Now, law enforcement and school officials have gotten a reality check about terrorism delivered, inexplicably, by a fallen Iraqi insurgent.

Primed by scenes on TV news of Columbine or Belran, Russia, they took the first steps in what must develop into an intelligent, comprehensive and coordinated plan to protect the schools.

The new world situation calls for schools to move beyond rote fire drills, and map out real plans for making their facilities — and students housed there — secure, day in and day out.

Such plans must go beyond checking out visitors via buzzers and video cameras. Points of entry are the obvious weak links. But what about, as Belran taught us, the workers on the construction site? A car bomb?

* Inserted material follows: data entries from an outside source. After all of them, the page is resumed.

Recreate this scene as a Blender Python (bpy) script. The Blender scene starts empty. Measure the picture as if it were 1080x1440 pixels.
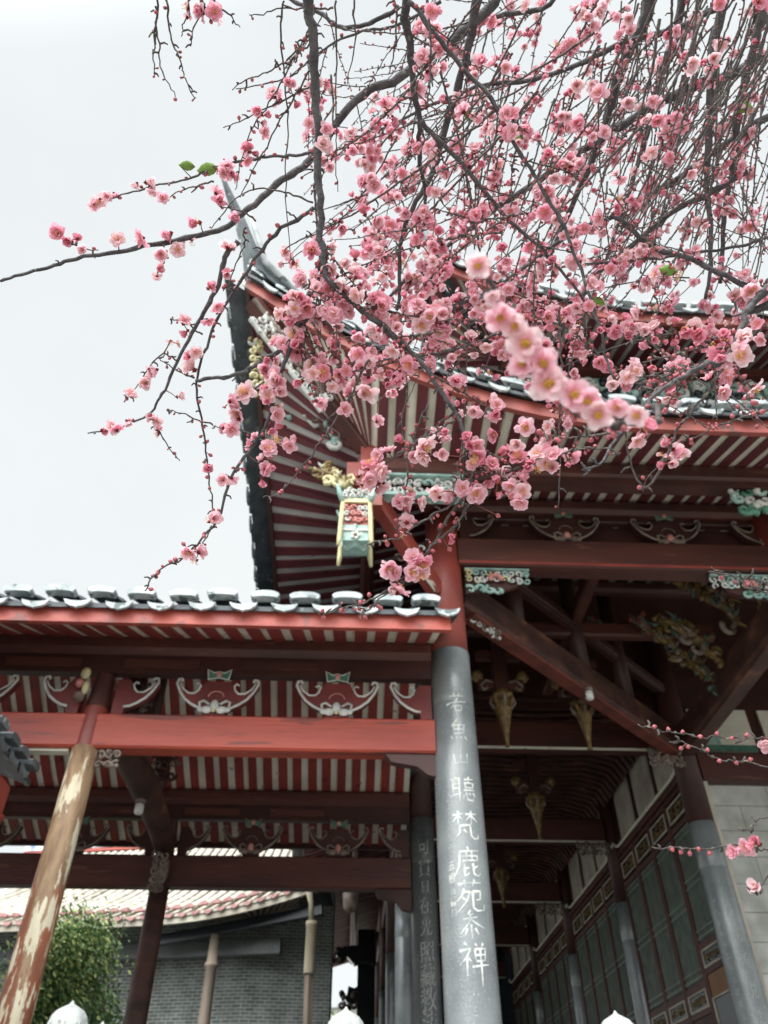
import bpy, math, random
import numpy as np
from mathutils import Vector, Matrix
R_ = math.radians
sc = bpy.context.scene
COL = sc.collection
rng = random.Random(7)
# ------------------------------------------------------------------ camera frame
PITCH, YAW, F = R_(41.8), R_(2.3), 1080.0      # eye at the origin, ground 1.6 m below it
SP, CP, SY, CY = math.sin(PITCH), math.cos(PITCH), math.sin(YAW), math.cos(YAW)
GZ = -1.6; TZ = -0.4                             # courtyard and terrace heights
def ray(px, py):
    r = px-540; d = py-720
    fh = F*CP + d*SP; u = F*SP - d*CP
    return Vector((CY*r + SY*fh, -SY*r + CY*fh, u))
def PY(px, py, y):
    v = ray(px, py); return v*(y/v.y)
def PR(px, py, r):
    return ray(px, py).normalized()*r
def proj(p):
    lat = CY*p.x - SY*p.y; fh = SY*p.x + CY*p.y
    dep = fh*CP + p.z*SP; up = -fh*SP + p.z*CP
    if dep < .01: return (-9999, -9999)
    return (540 + F*lat/dep, 720 - F*up/dep)
# ------------------------------------------------------------------ materials
MATS = {}
def mat(name, c1, c2=None, scale=4.0, rough=.6, bump=0.0, bscale=None, stretch=(1,1,1), detail=6, lo=.35, hi=.65, spec=.5, c3=None, s3=18., t3=.62, metallic=0):
    m = bpy.data.materials.new(name); m.use_nodes = True
    nt = m.node_tree; N = nt.nodes; L = nt.links
    b = N['Principled BSDF']; b.inputs['Roughness'].default_value = rough
    b.inputs['Specular IOR Level'].default_value = spec
    b.inputs['Metallic'].default_value = metallic
    tc = N.new('ShaderNodeTexCoord'); mp = N.new('ShaderNodeMapping'); mp.inputs['Scale'].default_value = stretch
    L.new(tc.outputs['Object'], mp.inputs['Vector'])
    if c2 is None: c2 = tuple(c*.75 for c in c1)
    nz = N.new('ShaderNodeTexNoise'); nz.inputs['Scale'].default_value = scale; nz.inputs['Detail'].default_value = detail
    L.new(mp.outputs[0], nz.inputs['Vector'])
    cr = N.new('ShaderNodeValToRGB'); e = cr.color_ramp.elements
    e[0].position = lo; e[0].color = (*c2, 1); e[1].position = hi; e[1].color = (*c1, 1)
    L.new(nz.outputs[0], cr.inputs[0]); out = cr.outputs[0]
    if c3:
        n3 = N.new('ShaderNodeTexNoise'); n3.inputs['Scale'].default_value = s3; n3.inputs['Detail'].default_value = 8
        L.new(mp.outputs[0], n3.inputs['Vector'])
        r3 = N.new('ShaderNodeValToRGB'); r3.color_ramp.elements[0].position = t3; r3.color_ramp.elements[1].position = t3+.04
        L.new(n3.outputs[0], r3.inputs[0])
        mx = N.new('ShaderNodeMixRGB'); L.new(r3.outputs[0], mx.inputs[0]); L.new(out, mx.inputs[1]); mx.inputs[2].default_value = (*c3, 1)
        out = mx.outputs[0]
    L.new(out, b.inputs['Base Color'])
    if bump:
        nb = N.new('ShaderNodeTexNoise'); nb.inputs['Scale'].default_value = bscale or scale*5; nb.inputs['Detail'].default_value = 5
        L.new(mp.outputs[0], nb.inputs['Vector'])
        bp = N.new('ShaderNodeBump'); bp.inputs['Strength'].default_value = bump; bp.inputs['Distance'].default_value = .01
        L.new(nb.outputs[0], bp.inputs['Height']); L.new(bp.outputs[0], b.inputs['Normal'])
    MATS[name] = m; return m
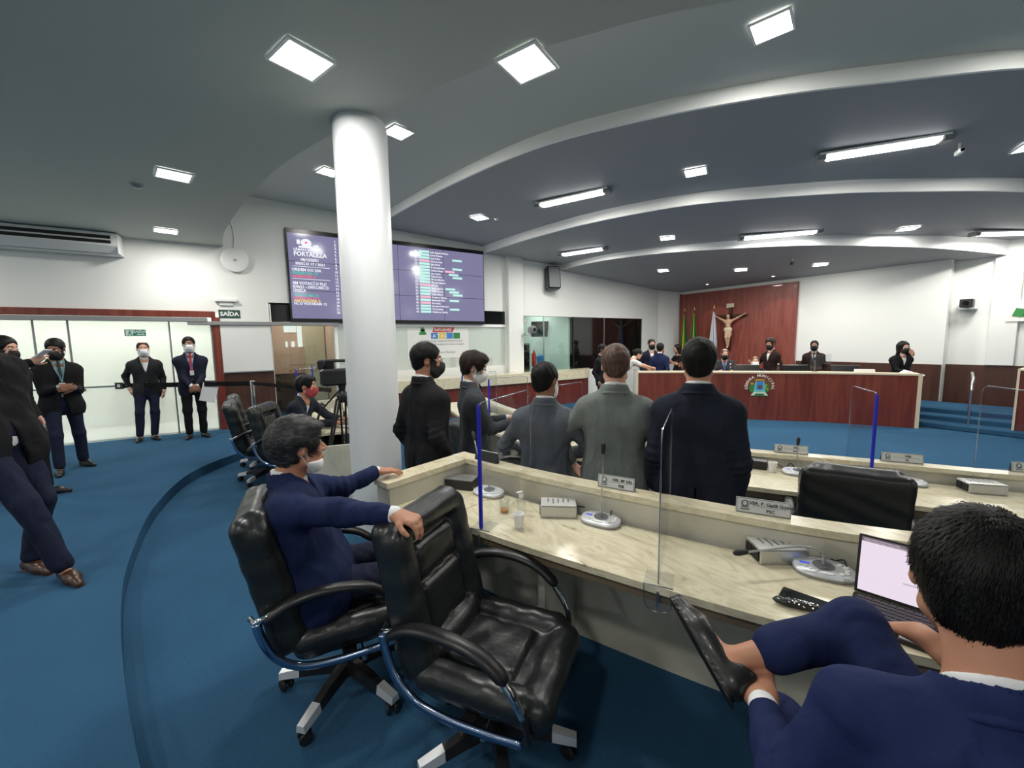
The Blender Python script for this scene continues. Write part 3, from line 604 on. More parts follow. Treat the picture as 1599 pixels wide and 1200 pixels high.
d3 = desk('curved_desk', 'left desk section beyond the column where a man in a patterned mask sits', [(-8.2, 2.05), (-7.4, 1.62), (-6.6, 1.32), (-5.7, 1.12), (-4.80, 1.02)], FLOOR1, n=40)
MB().box((-.05, -.62, 0), (.02, -.02, .90)).build('end_wall', 'marble_shaded', d3); d3.children[-1].location = (-4.80-d3.location.x, 1.02-d3.location.y, 0)

# ---------------------------------------------------------------- office chair (prototype at origin, facing +y)
def chair_proto():
    t_ = thing('office_chair', 'proto', 'chair')
    # seat
    s = SDF()
    s.box((0, .02, .405), (.235, .245, .055), .05, k=.02)
    s.cap((-.215, -.18, .455), (-.215, .20, .455), .058, k=.018); s.cap((.215, -.18, .455), (.215, .20, .455), .058, k=.018)
    s.cap((-.19, .245, .425), (.19, .245, .425), .066, k=.018)
    s.box((0, -.02, .455), (.145, .16, .032), .03, k=.006)
    for y in (-.08, .10): s.fn(lambda x, yy, z, y=y: .5*(abs(yy-y)-.004)+0*z+0*x+np.maximum(abs(x)-.14, 0), (-.16, y-.03, .4), (.16, y+.03, .52), .012, 's') if 0 else None
    s.warp(lambda x, y, z: .0022*np.sin(31*x+9*y)*np.sin(23*y-11*x)+.0014*np.sin(57*y+30*x))
    s.build('seat', .0085, 'leather_black', t_)
    # backrest, leaning back, cushions on a curved shell
    def bk(x, z, off=0):  # centre line of the back: y for a height
        return -.25-.17*((z-.45)/.55)-off
    s = SDF(); R = np.array([[1, 0, 0], [0, math.cos(.22), -math.sin(.22)], [0, math.sin(.22), math.cos(.22)]])
    c = np.array((0, -.300, .725)); 
    s.box(c+R@np.array((0, -.01, 0)), (.262, .045, .315), .045, k=.02, R=R)
    for sx in (-1, 1): s.cap(c+R@np.array((sx*.205, .035, -.26)), c+R@np.array((sx*.205, .035, .23)), .060, k=.015)
    s.cap(c+R@np.array((-.17, .035, .262)), c+R@np.array((.17, .035, .262)), .062, k=.014)
    s.box(c+R@np.array((0, .028, .105)), (.148, .036, .075), .034, k=.006, R=R)
    s.box(c+R@np.array((0, .030, -.085)), (.148, .036, .105), .034, k=.006, R=R)
    s.cap(c+R@np.array((-.14, .045, -.245)), c+R@np.array((.14, .045, -.245)), .058, k=.01)
    s.warp(lambda x, y, z: .0020*np.sin(33*x+14*z)*np.sin(25*z-12*x)+.0012*np.sin(60*z+22*x))
    s.build('backrest', .0085, 'leather_black', t_)
    for sx in (-1, 1):
        pts = catmull([(sx*.285, -.31, .625), (sx*.293, -.20, .685), (sx*.298, -.06, .70), (sx*.298, .08, .672), (sx*.293, .18, .60)], 5)
        r = [.017]+[.031]*(len(pts)-2)+[.018]
        a = MB().tube(pts, r, 12, flat=.62).build('armrest', 'plastic_black', t_, smooth=True)
        MB().tube(catmull([(sx*.292, .165, .60), (sx*.287, .23, .50), (sx*.27, .245, .40), (sx*.24, .24, .35)], 6), .017, 10, flat=.6).build('arm_bracket', 'plastic_black', a, smooth=True)
        MB().tube(catmull([(sx*.294, .155, .615), (sx*.294, .20, .56), (sx*.289, .235, .49)], 5), .0185, 10, flat=.7).build('arm_trim', 'chrome', a, smooth=True)
        MB().tube(catmull([(sx*.285, -.335, .625), (sx*.285, -.325, .57), (sx*.285, -.285, .47), (sx*.28, -.20, .39), (sx*.275, -.07, .36), (sx*.27, .10, .355), (sx*.265, .22, .36)], 6), .018, 10, flat=.75).build('arm_tube', 'chrome_blue', a, smooth=True)
        MB().tube([(sx*.24, -.36, .625), (sx*.285, -.34, .627), (sx*.293, -.25, .665)], .012, 8).build('arm_joint', 'chrome', a, smooth=True)
    MB().box((-.12, -.16, .315), (.12, .16, .352), .01).box((-.28, -.03, .335), (.28, .03, .355), .005).build('mechanism', 'plastic_black', t_)
    MB().lathe([(.022, .10), (.022, .24), (.03, .24), (.03, .32)], n=16).build('gas_lift', 'plastic_black', t_, smooth=False, auto=40)
    MB().tube([(.10, .05, .33), (.24, .06, .315)], .006, 8).lathe([(.012, 0), (.012, .04)], c=(.24, .06, .295), n=8).build('lever', 'steel', t_)
    hub = MB().lathe([(.055, .085), (.060, .10), (.050, .145), (.035, .15)], n=20).build('base_hub', 'plastic_black', t_, auto=50)
    for k in range(5):
        a = 2*PI*k/5+PI/2+.25; cs, sn = math.cos(a), math.sin(a)
        def P(r, w_, z): return (r*cs-w_*sn, r*sn+w_*cs, z)
        mb = MB(); pr = [(.03, .034, .095, .150), (.16, .028, .085, .135), (.30, .022, .068, .100)]
        v = []; f = []
        for r, w_, zb, zt in pr: v += [P(r, -w_, zb), P(r, w_, zb), P(r, w_*.7, zt), P(r, -w_*.7, zt)]
        for i in range(2):
            for q in range(4): f.append((i*4+q, i*4+(q+1) % 4, i*4+4+(q+1) % 4, i*4+4+q))
        f += [(3, 2, 1, 0), (8, 9, 10, 11)]; mb.add(v, f); lg = mb.build('base_leg', 'plastic_black', t_)
        v = [P(r, w_, z) for r, w1_, z0, z1 in ((.235, .027, .078, .118), (.335, .023, .066, .098)) for w_, z in ((-w1_, z0), (w1_, z0), (w1_*.75, z1), (-w1_*.75, z1))]
        MB().add(v, [(0, 1, 5, 4), (1, 2, 6, 5), (2, 3, 7, 6), (3, 0, 4, 7), (3, 2, 1, 0), (4, 5, 6, 7)]).build('leg_cap', 'cap_metal', lg)
        M4 = Matrix.Translation(P(.31, 0, 0)) @ Matrix.Rotation(a+.9, 4, 'Z')
        mb = MB()
        for sx in (-1, 1): mb.lathe([(.004, sx*.008), (.026, sx*.010), (.029, sx*.016), (.026, sx*.026), (.004, sx*.028)], c=(0, 0, .029), n=18, axis='x', M4=M4)
        mb.tube([M4 @ Vector((0, 0, .03)), M4 @ Vector((0, 0, .075))], .008, 8); mb.build('caster', 'rubber_black', t_, auto=40)
    return t_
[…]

County and state law enforcement agencies should work with schools to educate the educators about how to assess their facilities, what steps to take to heighten security and how to react to possible scenarios, including one as extreme as a terrorist assault.

That process began last week in Rumson, where law enforcement officials told school administrators not to post floor plans on the Web. Plans should be in place and parents should be reassured.

All of this must be accomplished, somehow, without diminishing the quality of life for the school community and the educational experience of students. A tall, but necessary, order.

Most of us could not have imagined before Columbine, 9/11, and more recently, Belran, what we are now confronted with — the need to make plans to protect against terrorist targets as large as a nuclear power plant or as small as a child.